Vonseiten der Automobilindustrie war bereits 1994 zu hören, in zehn Jahren könne jedermann mit Brennstoffzellenautos durch die Gegend fahren. Um die Jahrtausendwende gab es den ersten regelrechten Brennstoffzellen-Hype. Es hieß, die Brennstoffzelle werde die einhundertjährige Vorherrschaft des Verbrennungsmotors beenden. Die damalige Euphorie wich dann aber einer gewissen Ernüchterung, weil die tatsächlichen Entwicklungsarbeiten nicht so zügig vorankamen, wie zunächst erwartet. Es folgten weitere Hypes, bislang gelang aber nie der Durchbruch.

Die grundlegenden technischen Probleme gelten zwar seit 2010 als gelöst, aber – neben den Kosten – machten das Gewicht sowie das Volumen, insbesondere das Packaging, die Größe und Anordnung der Tanks für akzeptable Reichweite, noch lange Zeit Probleme. Und auch die Zuverlässigkeit war noch verbesserungswürdig.

Beim Thema Preis konnten in den vergangenen Jahren zwar die Kosten für Brennstoffzellen beziehungsweise für gesamte Brennstoffzellen-Systeme erheblich reduziert werden, indem beispielsweise der Anteil des teuren Katalysators Platin erheblich verringert wurde, aber dies reichte bei Weitem noch nicht aus. So wurde auch kontinuierlich an der Erhöhung der Strom- und Leistungsdichte geforscht. Aber ob letztlich die involvierten Entwickler nicht schneller konnten oder vielleicht die Vorstandsebene nicht schneller wollte, ist Ermessenssache.
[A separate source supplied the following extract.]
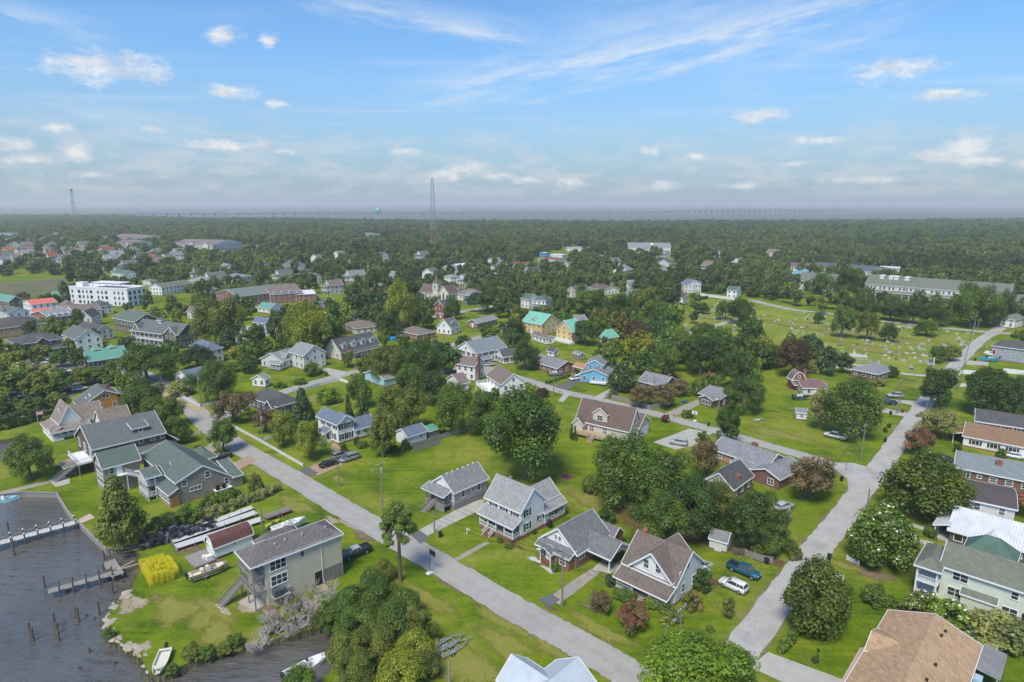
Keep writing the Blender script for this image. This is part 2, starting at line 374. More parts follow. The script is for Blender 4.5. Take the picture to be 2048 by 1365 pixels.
MULCH = ground_mat('pine_straw', [(.3, (.1, .06, .03)), (.7, (.2, .12, .06))], 1, .95, 5, .4, fade=True)
MARSH = ground_mat('marsh_grass', [(.3, (.09, .09, .04)), (.55, (.15, .14, .07)), (.8, (.2, .19, .1))], .05, .95, 2, .5)
YCURB = plain('ochre_paving', (.46, .33, .13), .85, .2, .6)
def waterm(name, col, scale, strength, rough=.08):
    m, b, p = newmat(name); co = pos(b)
    mp = b.n('ShaderNodeMapping'); b.put(mp.inputs[0], co); mp.inputs['Rotation'].default_value = (0, 0, rad(-35)); mp.inputs['Scale'].default_value = (.5, 1.6, 1)
    h = b.m('ADD', b.m('MULTIPLY', b.noise(mp.outputs[0], scale, 3, .5), .85), b.m('MULTIPLY', b.noise(co, scale*5, 2, .5), .06))
    b.put(p.inputs['Base Color'], b.ramp(b.noise(co, .05, 4, .6), [(.35, tint(col, .8)), (.7, tint(col, 1.25))]))
    p.inputs['Roughness'].default_value = rough; p.inputs['IOR'].default_value = 1.33 if name[0] == 's' else 1.6; p.inputs['Specular IOR Level'].default_value = 1.0
    bump(b, p, h, strength, .6)
    return m
WATER = waterm('harbour_water', (.105, .095, .083), .6, 1.0, .11); SEA = waterm('sound_water', (.13, .118, .1), .02, .25, .6)

def poly_mesh(name, pts, z, mat, skirt=0.0, holes=()):
    loops = [[Vector((p[0], p[1], 0)) for p in pts]]+[[Vector((p[0], p[1], 0)) for p in h] for h in holes]
    tri = tessellate_polygon(loops); flat = [v for l in loops for v in l]
    mb = MB(); mb.v = [(v.x, v.y, z) for v in flat]
    for t in tri:
        a, b, c = (flat[i] for i in t)
        mb.f.append(tuple(t) if (b-a).cross(c-a).z > 0 else tuple(reversed(t)))
    mb.mi = [0]*len(mb.f)
    if skirt:
        o = 0
        for l in loops:
            n = len(l); q = len(mb.v); mb.v += [(v.x, v.y, z-skirt) for v in l]
            for i in range(n): mb.f.append((o+i, o+(i+1) % n, q+(i+1) % n, q+i)); mb.mi.append(1)
            o += n
    return mb.mesh(name, mat)
def jag(pts, amp, seg, closed=True):
    """natural shoreline: subdivide and jitter"""
    out_ = []; r = random.Random(3)
    for i in range(len(pts) if closed else len(pts)-1):
        a, b = pts[i], pts[(i+1) % len(pts)]; L = math.dist(a[:2], b[:2]); n = max(1, int(L/seg))
        for k in range(n):
            t = k/n; j = amp if k else 0
            out_.append((a[0]+(b[0]-a[0])*t+r.uniform(-j, j), a[1]+(b[1]-a[1])*t+r.uniform(-j, j)))
    return out_
g = lambda *ps: [tuple(at(x, y))[:2] for x, y in ps]
# the harbour basin with its canal, cut out of the land sheet
BASIN = g((-60,1002),(0,990),(47,986),(113,988),(133,1021),(150,1043),(161,1050),(213,1101),(240,1095))
BASIN += jag(g((240,1095),(262,1093),(281,1108),(278,1135),(268,1165),(262,1184),(236,1206),(214,1232),(216,1272),(250,1289),(280,1308),(293,1335),(300,1352),(330,1352),(352,1338),(372,1328),(427,1306),(477,1288),(512,1288),(570,1273),(627,1259),(668,1248),(694,1256),(690,1290),(673,1313),(660,1343),(640,1362)), .35, 2.0, False)
BASIN += g((640,1365),(560,1420))+[(-60, 50), (-160, 60), (-190, 118)]
POND = jag(g((-50,884),(20,878),(48,868),(52,884),(36,905),(0,925),(-60,935)), .4, 2.5)
FAR = g((-900,442),(-300,438),(0,434),(150,434),(260,436),(430,440),(560,440),(700,443),(800,444),(900,446),(1000,445),(1100,446),(1240,447),(1350,446),(1440,445),(1600,445),(1750,444),(1900,443),(2048,442),(2300,441),(2900,442))
FAR = jag(FAR, 18, 120, False)+[FAR[-1]]
LAND = [(-260, 20), (260, 20), (900, 100)]+[(p[0], p[1]) for p in reversed(FAR)]+[(-900, 100)]
EARTH = plain('bank_earth', (.13, .11, .08), .95, .3, .8)
land = obj('ground', poly_mesh('ground', LAND, 0, [GRASS, EARTH], 3.0, [BASIN, POND])); tag(land, None, None, kind='structure')
def wsheet(name, x0, x1, y0, y1, z, mat):
    o = MB().add([(x0,y0,z),(x1,y0,z),(x1,y1,z),(x0,y1,z)], [(0,1,2,3)]).build(name, mat); tag(o, None, None, kind='structure')
wsheet('harbour_water', -300, 60, 15, 260, WATERZ, WATER)
wsheet('sound_water', -29000, 29000, 900, 29500, -1.2, SEA)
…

Daimler brachte Ende 1993 die erste Generation seines NeCars (New Electric Car) auf die Straße. Es folgten fünf Fahrzeuggenerationen sowie der NeBus, aber erst Ende 2018 stellte Daimler den Brennstoffzellen-Batterie-Hybriden Mercedes GLC F-Cell vor, der dann jedoch nur kurzzeitig in einem Leasingpaket für ausgewählte Kunden erhältlich war. Bei der Reichweite scheiterte das Fahrzeug jedoch an der 300-Kilometer-Marke. Im Jahr 2020 erklärte Daimler, dieses Modell nicht weiter bauen und entwickeln zu wollen. Stattdessen heißt es seitdem bei Daimler: Batterien für die Pkw, Brennstoffzellen nur für Busse und Lkw.

Mercedes-Benz GLC F-CELL (24 Bilder)

(Bild: Daimler)

Führend in der Entwicklung von Brennstoffzellen-Fahrzeugen sind heute die asiatischen Automobilhersteller. Toyota forscht seit 1971 auf dem Gebiet alternativer Antriebskonzepte und arbeitet seit 1992 an Brennstoffzellen. 1996 präsentierte der damals drittgrößte, heute der größte Automobilkonzern der Welt, in Osaka seinen ersten Prototypen eines Fuel Cell Hydrogen Vehicle (FCHV) auf Basis des Toyota RAV4. Auch Hyundai machte mehrfach mit beispielhaften Entwicklungen und Demonstrationen auf sich aufmerksam. Dementsprechend sind es zwei asiatische Modelle, die heute mit Brennstoffzellenantrieb gekauft werden können: der Hyundai Nexo (Test) und der Toyota Mirai (seit Anfang 2021 in der zweiten Generation).